Working to frame learning questions to help teams & team leaders navigate unclear complex teamwork.

Complexity and Team Coaching Model BOSCOEELWhen working on a team goal that;
  • rapidly changes,
  • has never been achieved before,
  • no best practice exists,
  • innovative,
  • requires bringing in new team members,
  • has multiple stakeholders,
  • requires the team to be uncomfortable

Learning should be embedded in the process…

Failure occurs. Challenges appear un-navigable. Comfort is minimal. Learning happens when psychological safety + accountability are high.

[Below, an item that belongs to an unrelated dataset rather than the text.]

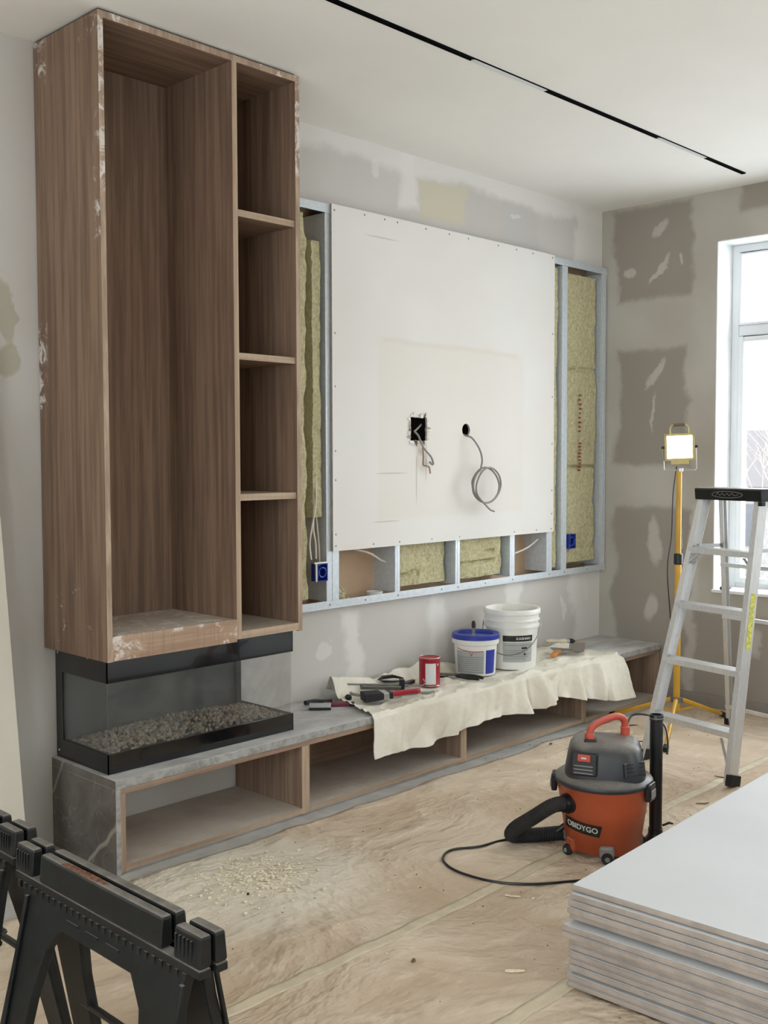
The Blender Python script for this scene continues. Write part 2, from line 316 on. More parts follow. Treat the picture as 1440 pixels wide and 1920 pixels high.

Here is a series of framing questions that may be helpful to a team in a complex + innovative challenge.

BOSCOEEL Team Coaching:

Boundaries
the edges of work
  • Where are the boundaries of this work?
  • How will the team know they have gone too far?
  • How static / dynamic are these boundaries?
  • Who can the team turn to with questions when it feels the edges or needs to check on these boundaries?
Objective
what is it that we want to have happen? what do we not want to have happen?
  • What is the purpose, goal, reason for this work to occur?
  • Clarify some attractors – what we want to have happen
  • Clarify some detractors – what we don’t want to have happen
Scale
how far have you progressed
  • Scale of 0 – 1 – 2 – 3 – 4 – 5 – 6 – 7 – 8 – 9 – 10 . With 10 being we have achieved success as defined in the objective & 0 being the opposite; where are we as of today?
Complete
evidence of the scale number
  • How do we know we are at X (the number from the scale)?
  • What evidence do we have that points to our progress?
  • How did we make that happen?
Obstacle
current challenge or block or stuck factor
  • What obstacles are currently in our way?
  • Which 1 obstacle are we going to focus on now?
Experiment
ideas to navigate, ameliorate, obliterate the obstacle
  • How can we work around this obstacle?
  • How can we lessen the impact the obstacle has on the work?
  • How can we remove or eradicate this obstacle?
Expect
expected outcome of the experiment
  • Of the experiment ideas – which will we try next?
  • What do we expect to have happen?
  • How will we learn from this experiment?
Learning
happens through the entire process
  • What was learned from the experiment?
  • Did our expectations match the learning?
  • Are we still within the boundaries?

This is illustrated as a linear process to capture some uses & ideas of the BOSCOEEL model, the reality of teamwork will not match. Like most models, it will create some common language to make progress in complex & innovative work.